Early in his novel, The Prince of Tides, Pat Conroy brings the character of Lila Wingo to life with this brief paragraph.
“She saw the world through a dazzling prism of authentic imagination. Lila Wingo would take the raw material of a daughter and shape her into a poet and a psychotic. With her sons she was gentler, and the results took longer to tally.”
What has always fascinated me about Conroy’s writing is that he can gentle weave a word like psychotic into such painterly prose without a hint of dishonesty or guile. It’s he legacy of his Southern roots, the unmistakable imprint of Thomas Wolfe the elder, and the sheer joy he takes in getting the words right.

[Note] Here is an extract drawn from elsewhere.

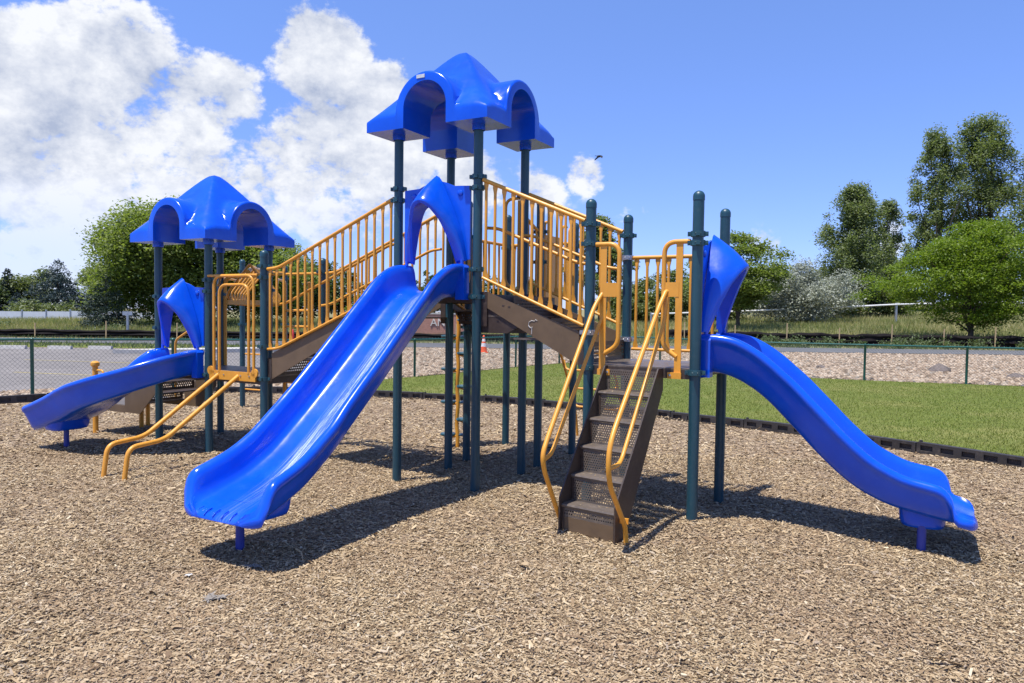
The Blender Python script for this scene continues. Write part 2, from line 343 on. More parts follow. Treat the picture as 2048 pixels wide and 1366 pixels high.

In his latest book, My Reading Life, he revisits a life of reading from Gone With The Wind to the poetry of one of his mentors, James Dickey.
He writes, as expected, elegantly and profoundly on a variety of books and people that inspired him but his chapter on Why I Write is wonderful window into his own myriad motivations.
“Good writing is the hardest forms of thinking. It involves the agony of turning profoundly difficult thoughts into lucid form, then forcing them into the tight-fitting uniform of language, making them visible and clear. If the writing is good, then the result seems effortless and inevitable. But when you want to say something life-changing or ineffable in a single sentence, you face both the limitations of the sentence itself and the extent of your own talent.”
A few sentences later he writes, “I’ve always taken a child’s joy in the painterly loveliness of the English language.”
Some writers write to make a living, but Conroy is a writer that needs writing to live. It is his alter and his alter ego. It is his way of turning his cascading thoughts and memories into something tangible and meaningful.
A few years ago, I wrote a short story while driving along a seemingly endless stretch of Texas highway. One of the characters I created persisted in behaving in ways I did not imagine or anticipate. The antagonist of the story surprisingly became the heroine.
In the briefest of moments, a conceit or a playful jumble of words evolves into a truth revealed. An emotion experienced. Transcendence is the gift a writer receives by writing and hopefully one given in equal measure to the reader.
Pat Conroy isn’t always an easy read. But he’s nearly always transcendent.
Give yourself the gift of My Reading Life.